La lectura es una actividad placentera y sin complicaciones. De naturaleza simple, no requiere utensilios ni accesorios, sino únicamente un libro y un poco de tiempo robado. Ni siquiera es preciso el único complemento habitual: el punto de libro.

Los puntos de lectura son los segundos calcetines de la literatura, desaparecidos en combate de manera frecuente e inexplicable. Yo los he perdido de todo tipo: puntos de lectura con borlas, con un cordel de cuentas, con citas de Shakespeare, con cronologías históricas, confeccionados con cintas, de piel e incluso uno de madera con un espléndido diseño. Podrían forrarse las paredes de una catedral con la cantidad de puntos de lectura promocionales de cartulina que he extraviado.

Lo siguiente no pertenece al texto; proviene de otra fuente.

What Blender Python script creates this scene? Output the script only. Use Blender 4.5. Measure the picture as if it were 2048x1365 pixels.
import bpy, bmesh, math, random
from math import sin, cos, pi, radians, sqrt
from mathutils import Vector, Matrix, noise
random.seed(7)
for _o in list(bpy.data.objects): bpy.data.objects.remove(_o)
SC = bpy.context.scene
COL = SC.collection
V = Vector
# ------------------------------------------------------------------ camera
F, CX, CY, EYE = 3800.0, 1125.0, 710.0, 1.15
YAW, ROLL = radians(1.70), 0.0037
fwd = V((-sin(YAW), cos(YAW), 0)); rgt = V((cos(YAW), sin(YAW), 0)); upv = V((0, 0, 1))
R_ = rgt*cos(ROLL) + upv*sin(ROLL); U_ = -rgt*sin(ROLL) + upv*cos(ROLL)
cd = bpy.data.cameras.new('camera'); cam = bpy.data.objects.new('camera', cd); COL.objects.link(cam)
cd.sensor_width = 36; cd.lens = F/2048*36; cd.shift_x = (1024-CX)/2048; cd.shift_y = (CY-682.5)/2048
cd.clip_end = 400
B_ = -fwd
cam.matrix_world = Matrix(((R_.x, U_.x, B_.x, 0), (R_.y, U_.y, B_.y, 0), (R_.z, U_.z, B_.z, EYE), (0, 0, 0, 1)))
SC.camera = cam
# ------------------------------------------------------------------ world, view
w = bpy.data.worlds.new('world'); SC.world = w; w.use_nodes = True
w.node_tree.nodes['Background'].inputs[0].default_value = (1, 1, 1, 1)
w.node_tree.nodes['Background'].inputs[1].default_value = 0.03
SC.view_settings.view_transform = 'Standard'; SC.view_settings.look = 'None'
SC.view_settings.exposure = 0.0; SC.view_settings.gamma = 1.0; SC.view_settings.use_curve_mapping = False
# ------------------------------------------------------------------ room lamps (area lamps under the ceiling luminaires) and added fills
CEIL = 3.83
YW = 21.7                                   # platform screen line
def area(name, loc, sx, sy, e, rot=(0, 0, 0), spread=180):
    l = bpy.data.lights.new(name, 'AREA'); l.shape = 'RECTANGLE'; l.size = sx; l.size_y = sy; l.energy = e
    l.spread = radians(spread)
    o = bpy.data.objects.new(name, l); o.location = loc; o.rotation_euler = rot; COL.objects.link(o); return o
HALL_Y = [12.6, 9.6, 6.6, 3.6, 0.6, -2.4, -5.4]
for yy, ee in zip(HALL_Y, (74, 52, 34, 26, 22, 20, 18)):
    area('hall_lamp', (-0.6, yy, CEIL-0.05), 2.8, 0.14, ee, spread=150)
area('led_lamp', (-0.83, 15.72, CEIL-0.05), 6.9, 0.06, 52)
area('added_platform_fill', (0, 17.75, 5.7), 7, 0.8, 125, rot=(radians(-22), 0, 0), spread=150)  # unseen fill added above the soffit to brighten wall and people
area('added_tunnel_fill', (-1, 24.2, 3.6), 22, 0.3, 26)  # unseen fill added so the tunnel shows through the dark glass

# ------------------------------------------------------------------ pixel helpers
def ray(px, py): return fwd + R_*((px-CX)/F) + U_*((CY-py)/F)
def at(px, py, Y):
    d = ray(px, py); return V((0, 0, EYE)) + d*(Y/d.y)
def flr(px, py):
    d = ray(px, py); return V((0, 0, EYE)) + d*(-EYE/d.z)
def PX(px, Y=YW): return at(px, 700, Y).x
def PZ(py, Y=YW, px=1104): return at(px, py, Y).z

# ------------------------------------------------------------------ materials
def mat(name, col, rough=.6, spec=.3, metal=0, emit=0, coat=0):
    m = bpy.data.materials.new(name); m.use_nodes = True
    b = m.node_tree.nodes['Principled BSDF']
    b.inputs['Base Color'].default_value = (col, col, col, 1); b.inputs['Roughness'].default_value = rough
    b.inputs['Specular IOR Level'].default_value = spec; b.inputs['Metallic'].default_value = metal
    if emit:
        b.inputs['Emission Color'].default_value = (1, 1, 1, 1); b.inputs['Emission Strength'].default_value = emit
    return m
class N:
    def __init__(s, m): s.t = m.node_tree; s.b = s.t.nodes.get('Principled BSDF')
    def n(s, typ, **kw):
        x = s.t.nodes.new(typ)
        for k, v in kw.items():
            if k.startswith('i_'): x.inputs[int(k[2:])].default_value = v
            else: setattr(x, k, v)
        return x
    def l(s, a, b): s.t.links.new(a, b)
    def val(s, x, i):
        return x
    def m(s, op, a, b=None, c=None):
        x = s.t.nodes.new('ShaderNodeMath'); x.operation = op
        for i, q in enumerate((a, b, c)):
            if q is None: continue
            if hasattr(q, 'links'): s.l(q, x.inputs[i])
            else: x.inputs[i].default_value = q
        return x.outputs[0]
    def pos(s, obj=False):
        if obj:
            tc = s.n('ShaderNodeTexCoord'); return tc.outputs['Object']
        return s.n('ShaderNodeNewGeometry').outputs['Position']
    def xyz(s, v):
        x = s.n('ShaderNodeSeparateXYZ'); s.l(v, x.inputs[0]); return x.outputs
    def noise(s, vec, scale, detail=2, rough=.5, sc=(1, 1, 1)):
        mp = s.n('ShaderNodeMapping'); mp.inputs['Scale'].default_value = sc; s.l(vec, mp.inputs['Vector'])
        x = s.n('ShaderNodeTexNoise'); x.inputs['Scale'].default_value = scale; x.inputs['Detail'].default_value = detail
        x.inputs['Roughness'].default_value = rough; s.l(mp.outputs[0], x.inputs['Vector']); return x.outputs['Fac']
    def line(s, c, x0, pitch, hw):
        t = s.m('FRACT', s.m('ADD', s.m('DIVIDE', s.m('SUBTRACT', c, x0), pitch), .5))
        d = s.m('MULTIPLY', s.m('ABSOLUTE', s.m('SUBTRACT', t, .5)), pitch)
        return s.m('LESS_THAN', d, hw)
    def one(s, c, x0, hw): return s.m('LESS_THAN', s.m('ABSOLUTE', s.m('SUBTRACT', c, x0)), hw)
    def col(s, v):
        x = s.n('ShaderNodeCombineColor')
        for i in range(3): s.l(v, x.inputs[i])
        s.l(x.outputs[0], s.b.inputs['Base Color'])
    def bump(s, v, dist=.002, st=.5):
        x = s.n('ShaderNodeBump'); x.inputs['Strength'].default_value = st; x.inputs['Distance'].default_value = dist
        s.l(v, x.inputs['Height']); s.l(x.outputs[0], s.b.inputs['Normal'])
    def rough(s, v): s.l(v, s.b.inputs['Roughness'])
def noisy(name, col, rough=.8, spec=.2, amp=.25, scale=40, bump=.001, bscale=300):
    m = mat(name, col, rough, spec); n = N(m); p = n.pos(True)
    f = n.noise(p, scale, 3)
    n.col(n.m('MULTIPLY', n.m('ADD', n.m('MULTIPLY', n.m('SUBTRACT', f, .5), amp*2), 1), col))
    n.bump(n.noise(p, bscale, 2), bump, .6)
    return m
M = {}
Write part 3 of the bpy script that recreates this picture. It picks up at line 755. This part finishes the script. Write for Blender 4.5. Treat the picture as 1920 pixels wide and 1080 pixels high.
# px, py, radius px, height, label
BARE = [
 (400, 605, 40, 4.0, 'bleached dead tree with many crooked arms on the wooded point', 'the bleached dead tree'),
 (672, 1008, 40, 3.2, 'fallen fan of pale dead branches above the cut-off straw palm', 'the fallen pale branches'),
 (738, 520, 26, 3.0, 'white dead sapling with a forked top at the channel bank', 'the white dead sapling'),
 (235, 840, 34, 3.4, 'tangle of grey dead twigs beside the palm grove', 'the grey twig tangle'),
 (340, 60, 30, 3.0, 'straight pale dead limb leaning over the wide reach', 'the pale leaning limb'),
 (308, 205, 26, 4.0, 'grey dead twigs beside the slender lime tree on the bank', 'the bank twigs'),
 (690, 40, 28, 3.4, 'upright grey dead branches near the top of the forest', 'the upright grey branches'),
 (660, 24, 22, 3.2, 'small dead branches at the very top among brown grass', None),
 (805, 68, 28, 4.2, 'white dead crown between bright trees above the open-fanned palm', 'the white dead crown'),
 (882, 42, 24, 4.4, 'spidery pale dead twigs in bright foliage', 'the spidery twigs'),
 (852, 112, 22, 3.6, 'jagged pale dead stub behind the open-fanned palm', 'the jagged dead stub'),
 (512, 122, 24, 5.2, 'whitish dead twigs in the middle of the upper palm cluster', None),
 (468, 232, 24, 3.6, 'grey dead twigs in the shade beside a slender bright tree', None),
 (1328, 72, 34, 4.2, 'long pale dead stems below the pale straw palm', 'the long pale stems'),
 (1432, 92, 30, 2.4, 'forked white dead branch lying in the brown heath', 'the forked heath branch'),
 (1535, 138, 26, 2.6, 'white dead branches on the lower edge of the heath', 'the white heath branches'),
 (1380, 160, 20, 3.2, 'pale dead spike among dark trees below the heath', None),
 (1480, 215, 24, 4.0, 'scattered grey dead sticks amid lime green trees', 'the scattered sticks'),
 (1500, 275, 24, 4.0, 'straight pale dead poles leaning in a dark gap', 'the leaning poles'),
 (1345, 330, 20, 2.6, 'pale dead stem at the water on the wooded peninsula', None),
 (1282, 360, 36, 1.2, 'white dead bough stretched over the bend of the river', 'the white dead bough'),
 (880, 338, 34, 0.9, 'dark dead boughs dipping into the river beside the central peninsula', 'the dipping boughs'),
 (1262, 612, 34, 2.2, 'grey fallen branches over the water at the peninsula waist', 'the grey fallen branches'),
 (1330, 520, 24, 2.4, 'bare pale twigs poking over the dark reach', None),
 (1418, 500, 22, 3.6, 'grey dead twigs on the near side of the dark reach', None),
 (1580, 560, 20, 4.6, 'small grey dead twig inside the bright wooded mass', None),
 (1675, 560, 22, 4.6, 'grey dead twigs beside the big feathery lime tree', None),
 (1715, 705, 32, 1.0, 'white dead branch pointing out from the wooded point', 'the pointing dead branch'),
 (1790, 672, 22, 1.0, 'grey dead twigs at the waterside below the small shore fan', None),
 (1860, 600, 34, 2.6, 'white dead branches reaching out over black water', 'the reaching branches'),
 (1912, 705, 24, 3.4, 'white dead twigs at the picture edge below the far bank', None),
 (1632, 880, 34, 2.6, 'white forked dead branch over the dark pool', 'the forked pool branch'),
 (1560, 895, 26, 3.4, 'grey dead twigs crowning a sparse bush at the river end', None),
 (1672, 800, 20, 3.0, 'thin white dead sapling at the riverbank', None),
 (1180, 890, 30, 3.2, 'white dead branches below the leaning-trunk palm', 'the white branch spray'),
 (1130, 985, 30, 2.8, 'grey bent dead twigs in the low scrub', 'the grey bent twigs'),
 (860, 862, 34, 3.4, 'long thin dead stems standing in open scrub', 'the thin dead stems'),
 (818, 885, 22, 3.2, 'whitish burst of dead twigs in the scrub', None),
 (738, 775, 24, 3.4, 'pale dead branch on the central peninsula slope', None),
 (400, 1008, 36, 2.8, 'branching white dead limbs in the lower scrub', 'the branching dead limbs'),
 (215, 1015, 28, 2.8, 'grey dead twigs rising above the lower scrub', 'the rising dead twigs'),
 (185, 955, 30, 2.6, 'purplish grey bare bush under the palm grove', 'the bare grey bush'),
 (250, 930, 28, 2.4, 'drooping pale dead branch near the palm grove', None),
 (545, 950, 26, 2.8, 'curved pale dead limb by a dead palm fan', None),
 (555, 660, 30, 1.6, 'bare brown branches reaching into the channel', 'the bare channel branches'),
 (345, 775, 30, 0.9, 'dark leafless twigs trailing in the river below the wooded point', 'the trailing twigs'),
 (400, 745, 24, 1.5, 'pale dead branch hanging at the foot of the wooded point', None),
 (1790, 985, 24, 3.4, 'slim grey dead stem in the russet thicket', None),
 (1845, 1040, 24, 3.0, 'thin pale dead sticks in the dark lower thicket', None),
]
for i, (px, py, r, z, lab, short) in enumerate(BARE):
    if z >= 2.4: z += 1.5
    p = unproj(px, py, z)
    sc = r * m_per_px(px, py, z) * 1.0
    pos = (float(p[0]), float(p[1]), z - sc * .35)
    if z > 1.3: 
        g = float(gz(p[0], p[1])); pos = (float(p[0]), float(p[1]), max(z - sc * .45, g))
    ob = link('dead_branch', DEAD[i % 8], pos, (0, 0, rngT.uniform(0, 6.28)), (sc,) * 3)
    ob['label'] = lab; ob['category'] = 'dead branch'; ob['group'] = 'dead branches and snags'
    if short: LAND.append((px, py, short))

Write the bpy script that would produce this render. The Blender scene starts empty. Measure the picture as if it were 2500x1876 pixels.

Es una suerte que resulte tan placentero improvisar un punto de lectura a partir de cualquier objeto medianamente delgado que tengamos a mano. Los billetes de tren son puntos de lectura improvisados magníficos, como también lo son algunos encartes que se caen de los diarios, los menús de los restaurantes con servicio a domicilio, las tarjetas de los envoltorios de los regalos de cumpleaños e incluso algunas facturas. Existe también la opción de doblar la punta de la página, convirtiéndola en un triángulo que parece la mitad de un sándwich de una casa de muñecas. Pero ello supone un sacrilegio de una regla tácita, pues deja una cicatriz en el libro de por vida, y lo mismo ocurre si el libro se deja abierto por la página en curso, bocabajo en la mesilla de noche, poniendo en peligro su lomo, que quedará para siempre surcado por fallas tectónicas. A algunos de nosotros, tales prácticas nos resultan aceptables, encantadoras incluso, como dejar una huella o plantar nuestra bandera, como las marcas de la altura de un niño en el marco de una puerta que no volverá a repintarse nunca.

Todo esto surge del temor a perder el punto en el que interrumpimos la lectura y de la necesidad de hallarlo cuando el tiempo por fin se haya detenido y podamos reanudarla. También sirve para no releer una página o un fragmento cuando hay tantos otros libros en el mundo a la espera de que los leamos (por desgracia, leer ebrio obliga siempre a recapitular al día siguiente). Por supuesto, se puede intentar memorizar el número de la página en curso, jugar a adivinarlo posteriormente y descubrir que es correcto. El acierto incluso puede servir de excusa para una pequeña celebración. Que el riguroso avance de la lectura se controle de un modo tan espontáneo, tan azarosamente, nos recuerda que es el lector quien está al mando. Al margen de su orden, un libro se vuelve volátil a los caprichos y el desorden de su custodio, y dichosamente temporal. Los puntos de libro improvisados son castillos de arena construidos sobre autopistas.